If parents encourage their children to use gestures, it would help them learn to speak, say psychologists from the University of Chicago.

The researchers, who studied 50 families from diverse economic backgrounds, found that children from higher-income families with well-educated parents used more gestures as toddlers and they also had higher vocabularies at school age.

Prof Susan Goldin-Meadow, one of the report's co-authors said:
"Vocabulary is a key predictor of school success and is a primary reason why children from low-income families enter school at a greater risk of failure than their peers from advantaged families."

Psychologists have long stated that families of higher income and education levels talk more with their children and speak to them in complex sentences. But the study is one of the first to focus on whether gestures, too, have an influence on vocabulary and school preparedness.

They recorded video of children with their parent, or primary caregiver, for 90-minute sessions, during ordinary home activities. Fourteen-month-old children from high-income, well-educated families used gesture to convey an average of 24 different meanings during the 90-minute session. Meanwhile, children from lower-income families conveyed only 13.

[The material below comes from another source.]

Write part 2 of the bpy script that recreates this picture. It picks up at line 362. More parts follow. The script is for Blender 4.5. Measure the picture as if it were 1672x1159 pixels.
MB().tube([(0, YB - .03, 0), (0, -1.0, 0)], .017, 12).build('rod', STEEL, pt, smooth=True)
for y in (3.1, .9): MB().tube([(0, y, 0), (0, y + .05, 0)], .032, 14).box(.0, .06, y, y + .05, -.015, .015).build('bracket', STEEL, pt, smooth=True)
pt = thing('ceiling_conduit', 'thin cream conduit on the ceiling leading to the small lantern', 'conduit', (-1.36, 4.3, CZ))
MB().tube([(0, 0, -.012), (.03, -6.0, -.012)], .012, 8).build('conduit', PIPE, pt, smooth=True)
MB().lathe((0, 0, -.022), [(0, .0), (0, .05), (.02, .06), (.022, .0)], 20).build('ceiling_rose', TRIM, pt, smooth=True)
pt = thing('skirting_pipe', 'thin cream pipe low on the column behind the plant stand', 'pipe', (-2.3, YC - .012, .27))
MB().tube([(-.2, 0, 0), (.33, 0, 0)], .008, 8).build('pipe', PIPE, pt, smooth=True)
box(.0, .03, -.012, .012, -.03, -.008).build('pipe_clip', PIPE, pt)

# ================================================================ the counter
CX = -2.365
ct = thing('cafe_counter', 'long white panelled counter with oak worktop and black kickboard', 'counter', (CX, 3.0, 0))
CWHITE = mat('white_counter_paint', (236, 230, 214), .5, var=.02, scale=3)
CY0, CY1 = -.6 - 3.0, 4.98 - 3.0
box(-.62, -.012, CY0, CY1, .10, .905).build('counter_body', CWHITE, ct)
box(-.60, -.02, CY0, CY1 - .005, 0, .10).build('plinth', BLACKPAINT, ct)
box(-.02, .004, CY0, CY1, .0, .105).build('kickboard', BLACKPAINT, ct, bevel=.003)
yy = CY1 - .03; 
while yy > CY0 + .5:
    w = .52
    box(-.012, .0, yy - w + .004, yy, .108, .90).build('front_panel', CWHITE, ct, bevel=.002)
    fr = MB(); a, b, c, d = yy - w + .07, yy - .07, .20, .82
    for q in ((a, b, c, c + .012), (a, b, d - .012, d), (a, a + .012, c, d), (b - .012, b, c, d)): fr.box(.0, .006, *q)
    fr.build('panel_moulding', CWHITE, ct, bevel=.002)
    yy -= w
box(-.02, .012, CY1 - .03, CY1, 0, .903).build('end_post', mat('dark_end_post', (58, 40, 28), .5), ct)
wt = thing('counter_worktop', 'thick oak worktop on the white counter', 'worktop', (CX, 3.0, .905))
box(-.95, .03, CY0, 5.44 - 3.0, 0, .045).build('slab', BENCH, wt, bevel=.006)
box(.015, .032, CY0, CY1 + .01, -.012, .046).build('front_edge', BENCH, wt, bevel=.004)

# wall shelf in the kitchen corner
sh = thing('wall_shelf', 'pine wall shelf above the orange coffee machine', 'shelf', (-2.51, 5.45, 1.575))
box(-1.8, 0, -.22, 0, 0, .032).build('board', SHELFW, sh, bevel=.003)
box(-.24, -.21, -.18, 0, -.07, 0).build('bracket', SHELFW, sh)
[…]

The research does not establish a link between early child gesture and later child vocabulary.

But the authors suggested two possible mechanisms by which one might encourage the other.
"Child gesture could play an indirect role in word learning by eliciting timely speech from parents; for example, in response to her child's point at the doll, mother might say, 'Yes, that's a doll,' thus providing a word for the object that is the focus of the child's attention."

The connection also may be more direct, as gestures allow children to use their hands to express meanings when they have difficulty forming words for them.